Know Everything About RFC Account: Features and How to Open?

While Resident Indians cannot keep foreign currency generally and beyond the limits specified under the Reserve Bank of India (RBI) regulations, RBI allows eligible individuals to hold RFC accounts. Here are the salient features of such accounts:

  1. Eligibility – An RFC (Resident Foreign Currency) account can be opened by any resident individual of Indian nationality or origin, who has been a non-resident for at least one year, can open an RFC account with any AD Bank in India. Further, any individual, who is otherwise not eligible to open an RFC account, can also apply to RBI for permission to open such accounts. RFC accounts are beneficial for the account holders when they have future expenses in foreign currency, like a child’s education overseas, etc.
  2. Mode of Account – One can open an RFC account as a savings account, current account or deposit account. Such an account can be held in any of the specified freely convertible foreign currencies, including US Dollar (USD), Japanese Yen (JPY), Pound Sterling (GBP), etc. As such, the account holder eliminates the exchange risk if the intention to hold the foreign currency is to remit the funds overseas later.
  3. Opening an RFC account – An RFC account can be opened by any eligible resident Indian by visiting any bank branch in India.

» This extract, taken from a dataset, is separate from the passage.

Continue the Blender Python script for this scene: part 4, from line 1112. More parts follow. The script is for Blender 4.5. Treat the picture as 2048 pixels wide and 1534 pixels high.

Along with the application form, one must also submit KYC (Know Your Customer) documents evidencing the eligibility to hold such accounts, identity proof, address proof, current Indian address proof, etc.
  4. Funding an RFC Account – Following amounts are allowed to be credited in RFC accounts:
  1. Pension or other benefits received on employment outside India before the return and received in foreign currency.
  2. Interest income on such RFC accounts
  3. Transfers from other RFC accounts held by the account holder
  4. Balances in the NRE/ FCNR accounts held by the account holder when they were non-resident
  1. Utilization of Balance in RFC Accounts – There is no restriction on the use of account balances for RFC accounts. One is free to use such balance for domestic or international use. Since the account balance is denominated in foreign currency, one can save on the foreign currency conversion charges when using account balance for foreign currency remittance in the same currency. On the contrary, when using the account balance within India, the amount would first be converted from foreign currency to Indian currency at the prevailing exchange rates and thereafter transferred.
  2. Change in Residential Status – If the residential status of the resident Indian changes again to a Non-Resident Indian (NRI), the RFC account balance can be transferred to new NRE (Non-Resident External)/ FCNR (Foreign Currency Non-Resident) accounts.
  3. Joint RFC Account – An RFC account can be held jointly with another eligible resident Indian or any resident Indian on a ‘former or survivor’ basis. This means that in the case of an ineligible resident Indian being the joint account holder, such individual can only operate the RFC account in case of the death of the primary account holder.
  4. Nomination of RFC Accounts – One can appoint a resident Indian or an NRI as a nominee to the RFC accounts. Having a nominee for the account is always advisable for account protection in life contingencies. In case of any unfortunate event, the RFC account balance is remitted abroad in the case of the NRI nominee or paid in Indian currency in the case of a resident nominee.
  5. Taxability of Interest Income – The interest income is taxable for the resident Indians generally. However, if the individual is categorized as ‘Resident but Not Ordinarily Resident’ (RNOR), interest income on RFC accounts are not taxed.

RFC accounts, thus, provide an option to the Non-Resident Indians (NRIs) relocating back to India to maintain foreign currency balances conveniently.

The information provided in this article is for informational purposes only. You may consider consulting tax professionals for specific guidance for the applicable Income Tax rules, as tax benefits are subject to changes due to change in tax laws.